'My Greatest Dream' - Taylor Swift Buys Back Rights To Old Music
Pop sensation Taylor Swift, who was locked in a feud with record executives since 2019 over ownership of her music, has bought back the rights to her entire back catalog, she said Friday.
"All of the music I've ever made ... now belongs ... to me," she wrote on her website, after years of disputes over her first six albums, a number of which she rerecorded to create copies she owns herself.
"To say this is my greatest dream come true is actually being pretty reserved about it," she wrote in the letter to her devoted followers.
"To my fans, you know how important this has been to me -- so much so that I meticulously re-recorded and released four of my albums, calling them Taylor's Version."
Those records included the award-winning "Reputation" and "Taylor Swift."
Swift bought back her masters from Shamrock Capital, an LA investment firm, for an undisclosed amount.
The re-recording power move came in the wake of public sparring with industry mogul Scooter Braun, her one-time manager whose company had purchased her previous label and gained a majority stake in her early work.

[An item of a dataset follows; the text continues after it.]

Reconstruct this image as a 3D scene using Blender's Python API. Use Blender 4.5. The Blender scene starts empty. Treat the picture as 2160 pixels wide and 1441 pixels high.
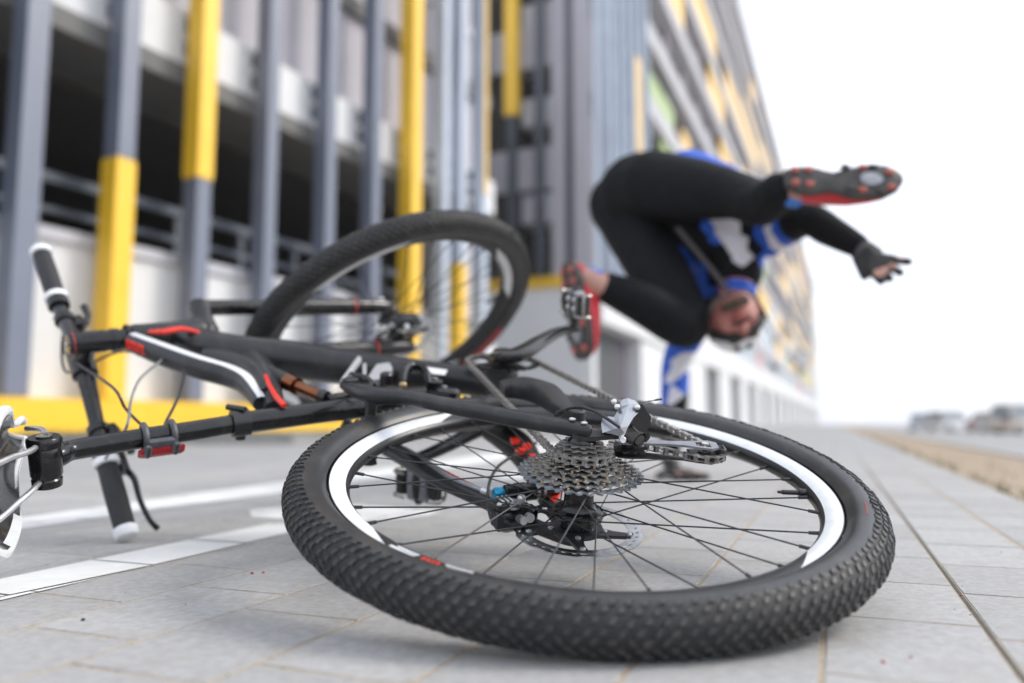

He later sold Swift's master rights to the private equity company.
The situation left Swift publicly incensed: "I just feel that artists should own their work," she said in 2019.
"She's a vocal advocate for artists' rights," Ralph Jaccodine, a professor at the Berklee College of Music, told AFP previously. "She's built her own brand."
Before her public efforts to regain control of her work, Prince, George Michael, Jay-Z and Kanye West all also fought for control of their masters -- one-of-a-kind source material that dictate how songs are reproduced and sold -- but none had gone so far as to re-record them completely.
The queen of pop, whose recent nearly two-year-long, $2 billion Eras tour shattered records, said that she was "heartened by the conversations this saga has reignited within my industry."
Swift's lucrative tour which wrapped last year was a showbusiness sensation, and will have helped offset the costs of buying back her catalog.
The 149 shows across the world typically clocked in at more than three hours long each.
Tour tickets sold for sometimes exorbitant prices and drew in millions of fans, along with many more who didn't get in and were willing to simply sing along from the parking lot.
"Every time a new artist tells me they negotiated to own their master recordings in their record contract because of this fight, I'm reminded of how important it was for all this to happen," Swift said in her letter.